A short while later there are more rock formations – except for the desert vegetation that’s all that’s out here. Really, except for Las Vegas that’s about all there is in Nevada. OK – don’t get mad, Lake Tahoe has some great ski slopes and tall trees, but it still is no tropical oasis.

You really have to like rocks and big vistas to like it here.
I could put in lots more photos of rocks, but you get the picture – lots of red rocks.
Driving back the same roads, I stopped in the middle of the road, blocking all kinds of traffic, to get this picture.
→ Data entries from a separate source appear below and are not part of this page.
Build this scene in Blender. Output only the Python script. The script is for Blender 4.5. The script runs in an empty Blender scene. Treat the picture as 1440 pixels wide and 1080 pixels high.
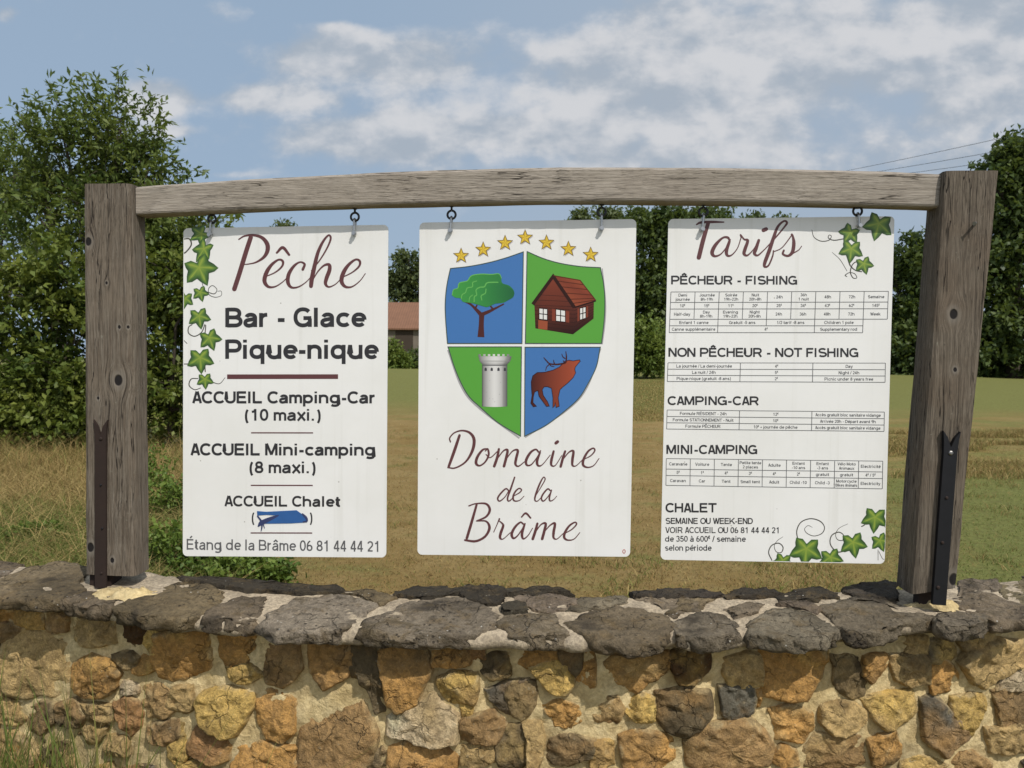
import bpy, bmesh, math, random
import numpy as np
from mathutils import Vector, Matrix

S = bpy.context.scene
COL = S.collection
random.seed(7)
RNG = np.random.default_rng(7)

# ------------------------------------------------------------------ camera
CAM_F = 1110.0                      # focal length in pixels of a 1440 px wide frame
CAM_P = np.array([0.0, -1.8732, 1.55])
YAW, PITCH, ROLL = -0.065, -0.028, 0.0097

def cam_axes():
    cy, sy, cp, sp = math.cos(YAW), math.sin(YAW), math.cos(PITCH), math.sin(PITCH)
    F = np.array([sy*cp, cy*cp, sp]); r = np.array([cy, -sy, 0.0]); u = np.cross(r, F)
    c, s = math.cos(ROLL), math.sin(ROLL)
    return np.array([c*r+s*u, -s*r+c*u, F])
CAM_M = cam_axes()
cd = bpy.data.cameras.new('camera')
cam = bpy.data.objects.new('camera', cd); COL.objects.link(cam)
cd.sensor_width = 36; cd.lens = 36*CAM_F/1440
cd.clip_start = 0.05; cd.clip_end = 3000
cd.dof.use_dof = True; cd.dof.focus_distance = 1.87; cd.dof.aperture_fstop = 12
R3 = Matrix((CAM_M[0], CAM_M[1], -CAM_M[2])).transposed()
cam.matrix_world = Matrix.Translation(Vector(CAM_P)) @ R3.to_4x4()
S.camera = cam

def ray(px, py):
    return CAM_M.T @ np.array([(px-720)/CAM_F, (540-py)/CAM_F, 1.0])
def at_y(px, py, Y=0.0):
    d = ray(px, py); return CAM_P + d*((Y-CAM_P[1])/d[1])
def at_z(px, py, Z=0.0):
    d = ray(px, py); return CAM_P + d*((Z-CAM_P[2])/d[2])

# ------------------------------------------------------------------ light
SUN_EL, SUN_AZ = math.radians(50), math.radians(38)      # azimuth to the right of straight behind the camera
to_sun = Vector((math.sin(SUN_AZ)*math.cos(SUN_EL), -math.cos(SUN_AZ)*math.cos(SUN_EL), math.sin(SUN_EL)))
sd = bpy.data.lights.new('sun', 'SUN'); sd.energy = 3.7; sd.angle = math.radians(0.55); sd.color = (1.0, 0.95, 0.87)
so = bpy.data.objects.new('sun', sd); COL.objects.link(so)
so.rotation_euler = to_sun.to_track_quat('Z', 'Y').to_euler(); so.location = to_sun*50

S.view_settings.view_transform = 'Standard'
try: S.view_settings.look = 'None'
except Exception: pass
S.view_settings.exposure = -0.06; S.view_settings.gamma = 1.0
S.view_settings.use_curve_mapping = False

# ------------------------------------------------------------------ node helper
class NT:
    def __init__(self, tree): self.t = tree; self.n = tree.nodes; self.l = tree.links
    def new(self, typ, **kw):
        nd = self.n.new(typ)
        for k, v in kw.items(): setattr(nd, k, v)
        return nd
    def put(self, sock, v):
        if hasattr(v, 'is_output') or isinstance(v, bpy.types.NodeSocket): self.l.new(v, sock)
        elif v is not None: sock.default_value = v
    def math(self, op, a, b=None, c=None, clamp=False):
        nd = self.new('ShaderNodeMath', operation=op, use_clamp=clamp)
        self.put(nd.inputs[0], a)
        if b is not None: self.put(nd.inputs[1], b)
        if c is not None: self.put(nd.inputs[2], c)
        return nd.outputs[0]
    def vmath(self, op, a, b=None):
        nd = self.new('ShaderNodeVectorMath', operation=op)
        self.put(nd.inputs[0], a)
        if b is not None: self.put(nd.inputs[1], b)
        return nd.outputs['Value'] if op in ('LENGTH', 'DISTANCE', 'DOT_PRODUCT') else nd.outputs[0]
    def noise(self, vec, scale, detail=4, rough=0.55, dist=0.0, out='Fac'):
        nd = self.new('ShaderNodeTexNoise')
        if vec is not None: self.put(nd.inputs['Vector'], vec)
        nd.inputs['Scale'].default_value = scale; nd.inputs['Detail'].default_value = detail
        nd.inputs['Roughness'].default_value = rough; nd.inputs['Distortion'].default_value = dist
        return nd.outputs[out]
    def voro(self, vec, scale, feature='F1', out='Distance'):
        nd = self.new('ShaderNodeTexVoronoi', feature=feature)
        self.put(nd.inputs['Vector'], vec); nd.inputs['Scale'].default_value = scale
        return nd.outputs[out]
    def map(self, vec, scale=(1, 1, 1), loc=(0, 0, 0)):
        nd = self.new('ShaderNodeMapping'); self.put(nd.inputs['Vector'], vec)
        nd.inputs['Scale'].default_value = scale; nd.inputs['Location'].default_value = loc
        return nd.outputs[0]
    def ramp(self, fac, stops, interp='LINEAR'):
        nd = self.new('ShaderNodeValToRGB'); self.put(nd.inputs[0], fac)
        cr = nd.color_ramp; cr.interpolation = interp
        while len(cr.elements) < len(stops): cr.elements.new(0.5)
        for e, (p, c) in zip(cr.elements, stops):
            e.position = p; e.color = (*c, 1) if not isinstance(c, (int, float)) else (c, c, c, 1)
        return nd.outputs[0]
    def sstep(self, v, a, b):
        nd = self.new('ShaderNodeMapRange', interpolation_type='SMOOTHSTEP')
        self.put(nd.inputs[0], v); nd.inputs[1].default_value = a; nd.inputs[2].default_value = b
        return nd.outputs[0]
    def mix(self, fac, a, b, mode='MIX'):
        nd = self.new('ShaderNodeMix', data_type='RGBA', blend_type=mode)
        self.put(nd.inputs[0], fac); self.put(nd.inputs[6], c4(a)); self.put(nd.inputs[7], c4(b))
        return nd.outputs[2]
    def attr(self, name, out='Color'):
        return self.new('ShaderNodeAttribute', attribute_name=name).outputs[out]
def c4(c):
    return (*c, 1) if isinstance(c, tuple) and len(c) == 3 else c

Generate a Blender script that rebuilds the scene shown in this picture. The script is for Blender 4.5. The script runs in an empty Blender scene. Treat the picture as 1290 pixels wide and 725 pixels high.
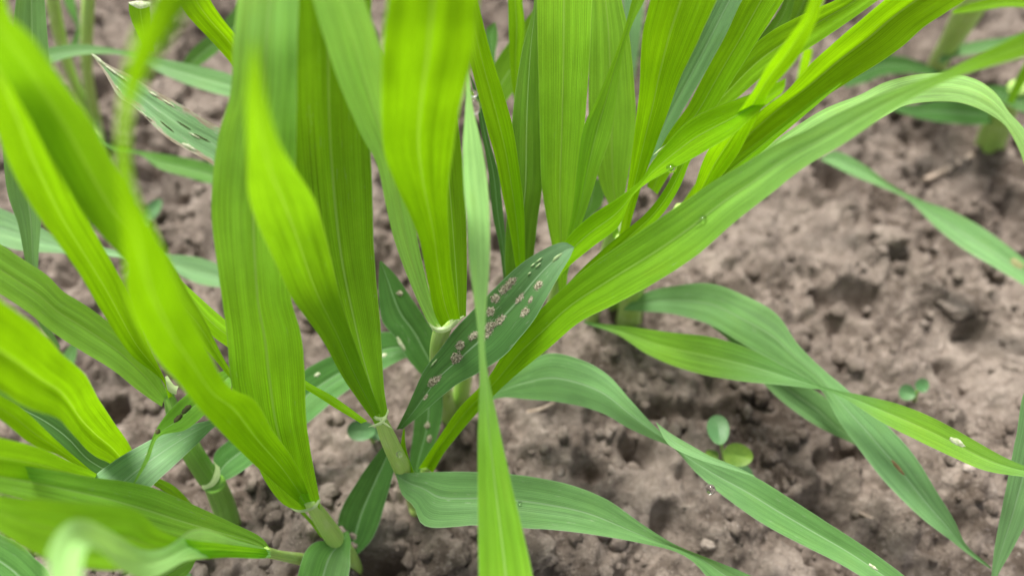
import bpy, math, random
import numpy as np
from mathutils import Vector

random.seed(7)
RNG = np.random.default_rng(11)
sc = bpy.context.scene
COL = sc.collection
R_ = math.radians

# ------------------------------------------------------------------ camera
PITCH, HCAM, FPX, CX, CY = R_(52), 0.17, 930.0, 645.0, 362.5
cam_d = bpy.data.cameras.new("camera")
cam = bpy.data.objects.new("camera", cam_d)
COL.objects.link(cam)
cam.location = (0, 0, HCAM)
cam.rotation_euler = (R_(90) - PITCH, 0, 0)
cam_d.sensor_width = 36.0
cam_d.lens = 36.0 * FPX / 1290.0
cam_d.clip_start = 0.004
cam_d.clip_end = 2000
cam_d.dof.use_dof = True
cam_d.dof.focus_distance = 0.141
cam_d.dof.aperture_fstop = cam_d.lens / 3.3
sc.camera = cam

# ------------------------------------------------------------------ light
SUN_EL, SUN_AZ = R_(70), R_(-32)          # azimuth from +Y (ahead of the camera), positive to the right
w = bpy.data.worlds.new("World")
sc.world = w
w.use_nodes = True
nt = w.node_tree
nt.nodes.clear()
wo = nt.nodes.new("ShaderNodeOutputWorld")
bg = nt.nodes.new("ShaderNodeBackground")
sky = nt.nodes.new("ShaderNodeTexSky")
sky.sky_type = 'NISHITA'
sky.sun_disc = False
sky.sun_elevation = SUN_EL
sky.sun_rotation = SUN_AZ
sky.air_density = 1.0
sky.dust_density = 4.0
hs = nt.nodes.new("ShaderNodeHueSaturation")
hs.inputs['Saturation'].default_value = 0.3
nt.links.new(sky.outputs[0], hs.inputs['Color'])
nt.links.new(hs.outputs[0], bg.inputs[0])
bg.inputs[1].default_value = 0.05
nt.links.new(bg.outputs[0], wo.inputs[0])

sl = bpy.data.lights.new("sun", 'SUN')
sl.energy = 2.0
sl.angle = R_(18)
sl.color = (1.0, 0.965, 0.9)
sun = bpy.data.objects.new("sun", sl)
COL.objects.link(sun)
sd = Vector((math.sin(SUN_AZ) * math.cos(SUN_EL), math.cos(SUN_AZ) * math.cos(SUN_EL), math.sin(SUN_EL)))
sun.rotation_euler = (-sd).to_track_quat('-Z', 'Y').to_euler()
sun.location = (0, 0, 2)

sc.view_settings.view_transform = 'Standard'
sc.view_settings.look = 'None'
sc.view_settings.exposure = 1.9
sc.view_settings.gamma = 1.0
sc.render.engine = 'CYCLES'
sc.cycles.use_denoising = True
sc.cycles.max_bounces = 10
sc.cycles.transmission_bounces = 8
sc.cycles.diffuse_bounces = 5

# ------------------------------------------------------------------ geometry helpers
CAM = np.array([0, 0, HCAM])
FW = np.array([0, math.cos(PITCH), -math.sin(PITCH)])
RT = np.array([1.0, 0, 0])
UP = np.array([0, math.sin(PITCH), math.cos(PITCH)])


def at(px, py, d):
    """a point d millimetres in front of the lens, seen at (px, py)"""
    px = np.asarray(px, float)[..., None]
    py = np.asarray(py, float)[..., None]
    d = np.asarray(d, float)[..., None] / 1000.0
    return CAM + d * (FW + (px - CX) / FPX * RT - (py - CY) / FPX * UP)


def gd(py, z=0.0):
    """view depth in mm of the ground at picture row py"""
    v = (py - CY) / FPX
    return 1000 * (HCAM - z) / (math.sin(PITCH) + v * math.cos(PITCH))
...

You can see all of the disturbed drivers whizzing past in the above shot. This is what most of the back roads of Nevada look like – flat nothing with mountains in the background. Again, the desert is really green, or at least that’s what I’m told. I’ll try some photos in the summertime for comparison, when it gets hot and everything gets brown. You can’t read the signs at this resolution, but the speed limit is 45. That is the standard back road speed – and Nevada police do have radar and laser guns, speeding tickets now cost several hundred dollars for the simple ones, more if you are going really fast. Just ‘cause you don’t see him, doesn’t mean you are not being measured – planes are used to measure your speed also, so having a radar/laser detector doesn’t mean much if it’s just a visual observation.
No political thoughts today, at least none I want to put down. Let’s just pretend this is a blog on Nevada, and how pretty it is around here.